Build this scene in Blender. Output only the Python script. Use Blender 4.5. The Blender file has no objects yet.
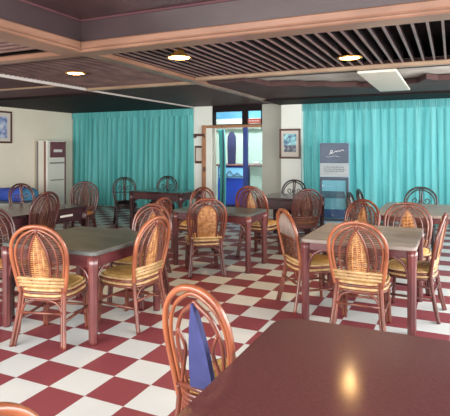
import bpy, math, random
from mathutils import Vector, Matrix
random.seed(7)
PI = math.pi
scene = bpy.context.scene
COL = scene.collection

# ------------------------------------------------------------------ helpers
def s2l(c):
    return tuple(((v/255)/12.92 if v/255 <= .04045 else ((v/255+.055)/1.055)**2.4) for v in c)

class MB:
    """collects shapes into one mesh; every shape may carry its own material slot"""
    def __init__(s): s.v = []; s.f = []; s.m = []; s.sm = []
    def add(s, vs, fs, mi=0, smooth=False):
        o = len(s.v); s.v += [tuple(v) for v in vs]
        for f in fs:
            s.f.append([i+o for i in f]); s.m.append(mi); s.sm.append(smooth)
        return s
    def box(s, x0, x1, y0, y1, z0, z1, mi=0):
        vs = [(x0,y0,z0),(x1,y0,z0),(x1,y1,z0),(x0,y1,z0),(x0,y0,z1),(x1,y0,z1),(x1,y1,z1),(x0,y1,z1)]
        return s.add(vs, [(3,2,1,0),(4,5,6,7),(0,1,5,4),(1,2,6,5),(2,3,7,6),(3,0,4,7)], mi)
    def bbox(s, x0, x1, y0, y1, z0, z1, b=.01, mi=0):
        """box with chamfered edges all round"""
        X=[x0,x0+b,x1-b,x1]; Y=[y0,y0+b,y1-b,y1]
        def ring(k, z):
            i = k
            return [(x0+b,y0+i,z),(x1-b,y0+i,z),(x1-i,y0+b,z),(x1-i,y1-b,z),(x1-b,y1-i,z),(x0+b,y1-i,z),(x0+i,y1-b,z),(x0+i,y0+b,z)]
        rings = [ring(b*.999,z0), ring(0,z0+b), ring(0,z1-b), ring(b*.999,z1)]
        vs = sum(rings, []); fs = []
        for r in range(3):
            for i in range(8):
                j=(i+1)%8; fs.append((r*8+i, r*8+j, r*8+8+j, r*8+8+i))
        fs.append(tuple(range(7,-1,-1))); fs.append(tuple(range(24,32)))
        return s.add(vs, fs, mi)
    def tube(s, path, r, seg=8, closed=False, mi=0, cap=True, flat=1.0):
        P = [Vector(p) for p in path]; n = len(P)
        R = r if hasattr(r, '__len__') else [r]*n
        T = []
        for i in range(n):
            a = P[(i-1)%n] if (closed or i>0) else P[i]; b = P[(i+1)%n] if (closed or i<n-1) else P[i]
            t = b-a; T.append(t.normalized() if t.length>1e-9 else Vector((0,0,1)))
        up = Vector((0,0,1)) if abs(T[0].z)<.9 else Vector((0,1,0))
        N = (up - T[0]*up.dot(T[0])).normalized()
        vs=[]; fs=[]
        for i in range(n):
            N = (N - T[i]*N.dot(T[i])).normalized(); B = T[i].cross(N)
            for k in range(seg):
                a = 2*PI*k/seg
                vs.append(P[i] + (N*math.cos(a)*flat + B*math.sin(a))*R[i])
        for i in range(n if closed else n-1):
            j=(i+1)%n
            for k in range(seg):
                l=(k+1)%seg; fs.append((i*seg+k, i*seg+l, j*seg+l, j*seg+k))
        if cap and not closed:
            fs.append(tuple(range(seg-1,-1,-1))); fs.append(tuple(range((n-1)*seg, n*seg)))
        return s.add(vs, fs, mi, True)
    def lathe(s, prof, cx=0, cy=0, seg=24, mi=0, lobes=0, amp=0, cap=True):
        vs=[]; fs=[]; n=len(prof)
        for (r,z) in prof:
            for k in range(seg):
                a=2*PI*k/seg; rr = r*(1+amp*math.cos(lobes*a)) if lobes else r
                vs.append((cx+rr*math.cos(a), cy+rr*math.sin(a), z))
        for i in range(n-1):
            for k in range(seg):
                l=(k+1)%seg; fs.append((i*seg+k,i*seg+l,(i+1)*seg+l,(i+1)*seg+k))
        if cap:
            fs.append(tuple(range(seg-1,-1,-1))); fs.append(tuple(range((n-1)*seg,n*seg)))
        return s.add(vs, fs, mi, True)
    def prism(s, poly, z0, z1, mi=0):
        n=len(poly)
        vs=[(x,y,z0) for x,y in poly]+[(x,y,z1) for x,y in poly]
        fs=[tuple(range(n-1,-1,-1)), tuple(range(n,2*n))]+[(i,(i+1)%n,(i+1)%n+n,i+n) for i in range(n)]
        return s.add(vs, fs, mi)
    def build(s, name, mats, parent=None, xf=None):
        me = bpy.data.meshes.new(name)
        me.from_pydata(s.v, [], s.f)
        if not hasattr(mats,'__len__'): mats=[mats]
        for m in mats: me.materials.append(m)
        me.polygons.foreach_set('material_index', s.m)
        me.polygons.foreach_set('use_smooth', s.sm)
        me.validate(); me.update()
        o = bpy.data.objects.new(name, me); COL.objects.link(o)
        if parent: o.parent = parent
        return o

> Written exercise
Set down the complete material exactly, but do not include the images.

> Solution to this task
Build this scene in Blender. Output only the Python script. Use Blender 4.5. The Blender file has no objects yet.
import bpy, math, random
from mathutils import Vector, Matrix
random.seed(7)
PI = math.pi
scene = bpy.context.scene
COL = scene.collection

# ------------------------------------------------------------------ helpers
def s2l(c):
    return tuple(((v/255)/12.92 if v/255 <= .04045 else ((v/255+.055)/1.055)**2.4) for v in c)

class MB:
    """collects shapes into one mesh; every shape may carry its own material slot"""
    def __init__(s): s.v = []; s.f = []; s.m = []; s.sm = []
    def add(s, vs, fs, mi=0, smooth=False):
        o = len(s.v); s.v += [tuple(v) for v in vs]
        for f in fs:
            s.f.append([i+o for i in f]); s.m.append(mi); s.sm.append(smooth)
        return s
    def box(s, x0, x1, y0, y1, z0, z1, mi=0):
        vs = [(x0,y0,z0),(x1,y0,z0),(x1,y1,z0),(x0,y1,z0),(x0,y0,z1),(x1,y0,z1),(x1,y1,z1),(x0,y1,z1)]
        return s.add(vs, [(3,2,1,0),(4,5,6,7),(0,1,5,4),(1,2,6,5),(2,3,7,6),(3,0,4,7)], mi)
    def bbox(s, x0, x1, y0, y1, z0, z1, b=.01, mi=0):
        """box with chamfered edges all round"""
        X=[x0,x0+b,x1-b,x1]; Y=[y0,y0+b,y1-b,y1]
        def ring(k, z):
            i = k
            return [(x0+b,y0+i,z),(x1-b,y0+i,z),(x1-i,y0+b,z),(x1-i,y1-b,z),(x1-b,y1-i,z),(x0+b,y1-i,z),(x0+i,y1-b,z),(x0+i,y0+b,z)]
        rings = [ring(b*.999,z0), ring(0,z0+b), ring(0,z1-b), ring(b*.999,z1)]
        vs = sum(rings, []); fs = []
        for r in range(3):
            for i in range(8):
                j=(i+1)%8; fs.append((r*8+i, r*8+j, r*8+8+j, r*8+8+i))
        fs.append(tuple(range(7,-1,-1))); fs.append(tuple(range(24,32)))
        return s.add(vs, fs, mi)
    def tube(s, path, r, seg=8, closed=False, mi=0, cap=True, flat=1.0):
        P = [Vector(p) for p in path]; n = len(P)
        R = r if hasattr(r, '__len__') else [r]*n
        T = []
        for i in range(n):
            a = P[(i-1)%n] if (closed or i>0) else P[i]; b = P[(i+1)%n] if (closed or i<n-1) else P[i]
            t = b-a; T.append(t.normalized() if t.length>1e-9 else Vector((0,0,1)))
        up = Vector((0,0,1)) if abs(T[0].z)<.9 else Vector((0,1,0))
        N = (up - T[0]*up.dot(T[0])).normalized()
        vs=[]; fs=[]
        for i in range(n):
            N = (N - T[i]*N.dot(T[i])).normalized(); B = T[i].cross(N)
            for k in range(seg):
                a = 2*PI*k/seg
                vs.append(P[i] + (N*math.cos(a)*flat + B*math.sin(a))*R[i])
        for i in range(n if closed else n-1):
            j=(i+1)%n
            for k in range(seg):
                l=(k+1)%seg; fs.append((i*seg+k, i*seg+l, j*seg+l, j*seg+k))
        if cap and not closed:
            fs.append(tuple(range(seg-1,-1,-1))); fs.append(tuple(range((n-1)*seg, n*seg)))
        return s.add(vs, fs, mi, True)
    def lathe(s, prof, cx=0, cy=0, seg=24, mi=0, lobes=0, amp=0, cap=True):
        vs=[]; fs=[]; n=len(prof)
        for (r,z) in prof:
            for k in range(seg):
                a=2*PI*k/seg; rr = r*(1+amp*math.cos(lobes*a)) if lobes else r
                vs.append((cx+rr*math.cos(a), cy+rr*math.sin(a), z))
        for i in range(n-1):
            for k in range(seg):
                l=(k+1)%seg; fs.append((i*seg+k,i*seg+l,(i+1)*seg+l,(i+1)*seg+k))
        if cap:
            fs.append(tuple(range(seg-1,-1,-1))); fs.append(tuple(range((n-1)*seg,n*seg)))
        return s.add(vs, fs, mi, True)
    def prism(s, poly, z0, z1, mi=0):
        n=len(poly)
        vs=[(x,y,z0) for x,y in poly]+[(x,y,z1) for x,y in poly]
        fs=[tuple(range(n-1,-1,-1)), tuple(range(n,2*n))]+[(i,(i+1)%n,(i+1)%n+n,i+n) for i in range(n)]
        return s.add(vs, fs, mi)
    def build(s, name, mats, parent=None, xf=None):
        me = bpy.data.meshes.new(name)
        me.from_pydata(s.v, [], s.f)
        if not hasattr(mats,'__len__'): mats=[mats]
        for m in mats: me.materials.append(m)
        me.polygons.foreach_set('material_index', s.m)
        me.polygons.foreach_set('use_smooth', s.sm)
        me.validate(); me.update()
        o = bpy.data.objects.new(name, me); COL.objects.link(o)
        if parent: o.parent = parent
        return o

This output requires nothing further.